I agree that Dairy Farmers should be a separate category from ''Dairymen'', it's not the same occupation.  Dairymen to my mind would need to be changed, since indeed it's not limited to men, and several professions can fall under that header, like the dairy delivery people, small dairies that transformed milk without raising cows (or goats etc), and large dairies doing the same.  

I personally remember a dairy in my hometown where we would get cream that was really cream, none of this meager stuff one finds nowadays under the name.  wink  It was a small business, supplied by surrounding farms.  Grew quite a bit over time, until it got swallowed by one of the big combines.

by Danielle Liard G2G6 Pilot (676k points)
We've had those debates on men/women titles in Sweden, and at least in daily life we use the old gendered word, even if it is used on the other gender (nurse in Swedish is sjuksköterska - wich is a female term; a male form would be sjukskötare, but they are titled sjuksköterska).

The Swedish word for Dairyman (which is mejerist) is thus nowaday used for both genders though an elder form was Dairywoman (mejerska).
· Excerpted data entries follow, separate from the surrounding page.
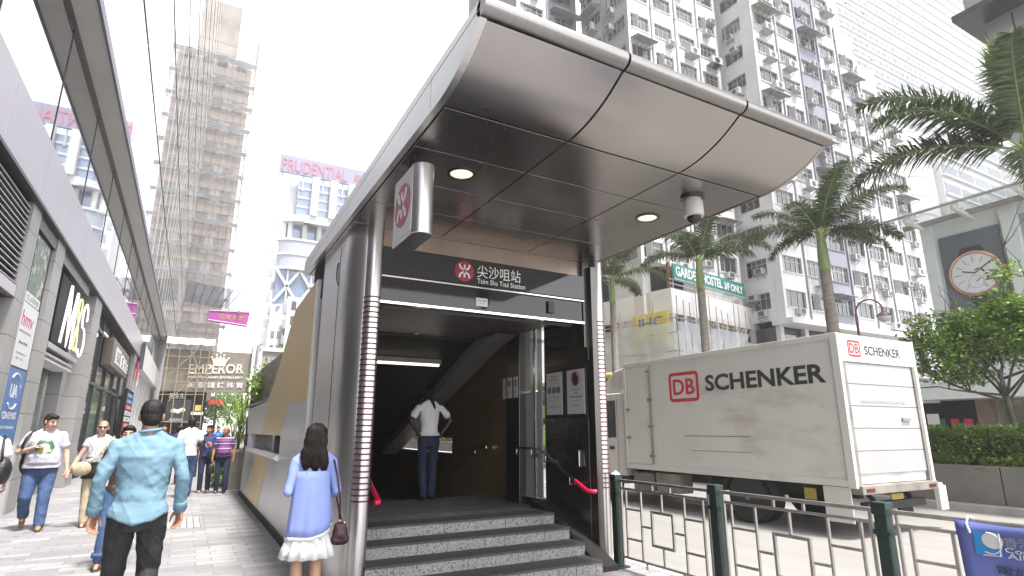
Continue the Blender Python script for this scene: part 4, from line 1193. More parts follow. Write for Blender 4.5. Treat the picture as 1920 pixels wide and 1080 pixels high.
WIN = [mk_proto(window_mesh(2.3,1.3,4,0),'window',['win_frame','win_dark','curtain_cloth']), mk_proto(window_mesh(2.3,1.3,3,1),'window',['win_frame','win_dark','curtain_cloth']),
       mk_proto(window_mesh(2.3,1.3,5,2),'window',['win_frame','win_dark','curtain_cloth']), mk_proto(window_mesh(2.3,1.3,4,3),'window',['win_frame','win_dark','curtain_cloth'])]
WINS = [mk_proto(window_mesh(1.0,1.25,2,0),'window',['win_frame','win_dark','curtain_cloth']), mk_proto(window_mesh(1.0,1.25,2,2),'window',['win_frame','win_dark','curtain_cloth'])]
mb = MB(); mb.cur = 0; mb.box(-.34,.34,-.55,0,0,.44); mb.cur = 1; mb.box(-.20,.28,-.56,-.551,.05,.39); mb.cur = 2
mb.bar((-.3,-.5,-.02),(-.3,.0,-.45),.04); mb.bar((.3,-.5,-.02),(.3,.0,-.45),.04); mb.box(-.34,.34,-.52,0,-.05,-.02)
ACU = mk_proto(mb, 'air_conditioner', ['ac_white','ac_grille','pipe_grey'])
mb = MB(); mb.cur = 0; mb.box(-.5,.5,-.7,-.35,0,.62); mb.cur = 1; mb.lathe([(.24,-.71),(.24,-.701)], (0,0,.31), 16, 'y'); mb.cur = 2
mb.box(-.55,.55,-.75,0,-.06,-.01); mb.bar((-.45,-.7,-.05),(-.45,0,-.5),.045); mb.bar((.45,-.7,-.05),(.45,0,-.5),.045)
ACB = mk_proto(mb, 'air_conditioner', ['ac_white','ac_grille','pipe_grey'])
mb = MB(); mb.cur = 0; mb.add([(-1.5,-.9,0),(1.5,-.9,0),(1.5,0,.25),(-1.5,0,.25),(-1.5,-.9,.05),(1.5,-.9,.05),(1.5,0,.30),(-1.5,0,.30)], [(0,1,2,3),(4,7,6,5),(0,4,5,1),(1,5,6,2),(2,6,7,3),(3,7,4,0)])
mb.cur = 1
for k in range(5): x = -1.4+k*.7; mb.bar((x,-.85,-.02),(x,0,-.12),.05)
AWN = mk_proto(mb, 'awning', ['awning','pipe_grey'])
def put(proto, root, p, rz):
    o = proto.copy(); COL.objects.link(o); o.parent = root
    o.location = V(p) - root.location; o.rotation_euler = (0,0,rz); return o
def face_T(O, rz):
    """facade frame: a to the viewer's right, b into the building, z up"""
    c, s = cos(rz), sin(rz); O = V(O)
    return lambda p: V((O.x + p[0]*c - p[1]*s, O.y + p[0]*s + p[1]*c, O.z + p[2]))
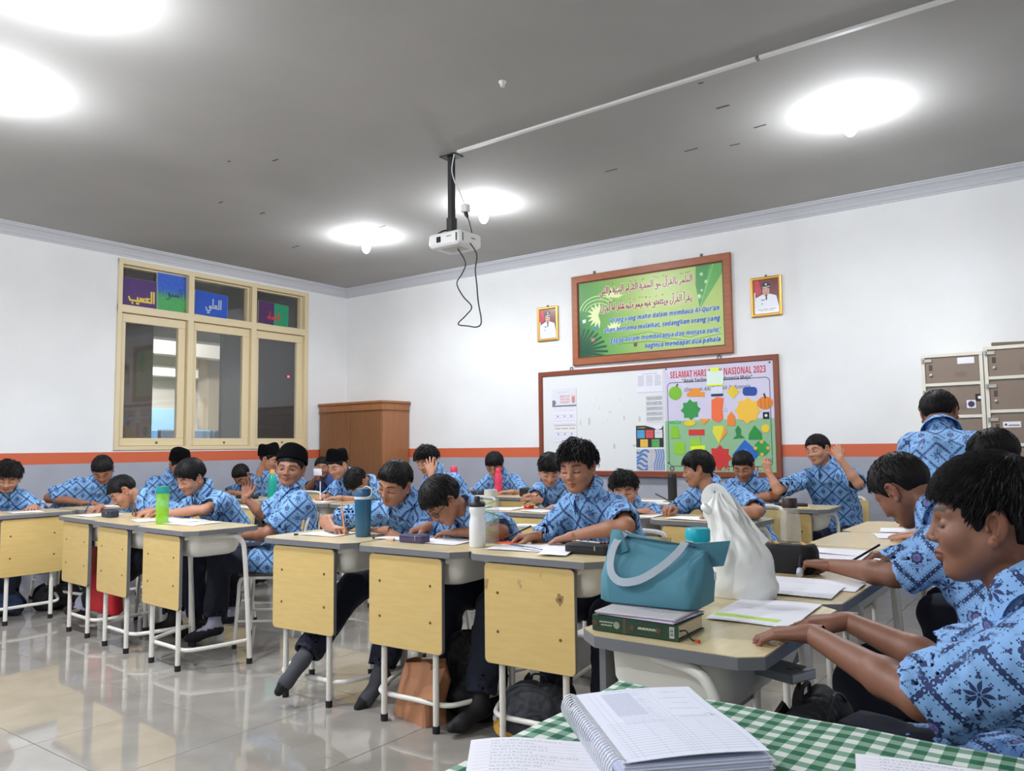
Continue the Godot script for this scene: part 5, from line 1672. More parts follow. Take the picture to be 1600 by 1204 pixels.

So at least for Swedish situation the gendered word is not an issue.

What is an issue as well, is that Dairyman in Sweden is a title given to the person overseeing the work at the dairy, not the dairy worker. The "unskilled" dairy workers were usually called Dairy assistant (mejeribiträde).
+4 votes
In Sweden Dairyman (the Swedish translation mejerist) was indeed the person operating (or even owning) the dairy. Later the title was used to person overseeing the daily physical work at a dairy, like leading a shift (the title is still used).

But I'm lacking title for people who actually did the day-to-day work at the dairy, and were overseen by the Dairyman. The Swedish title would translate to Dairy Assistant (mejeribiträde). However, I'm only left with the choice of Milkmaid.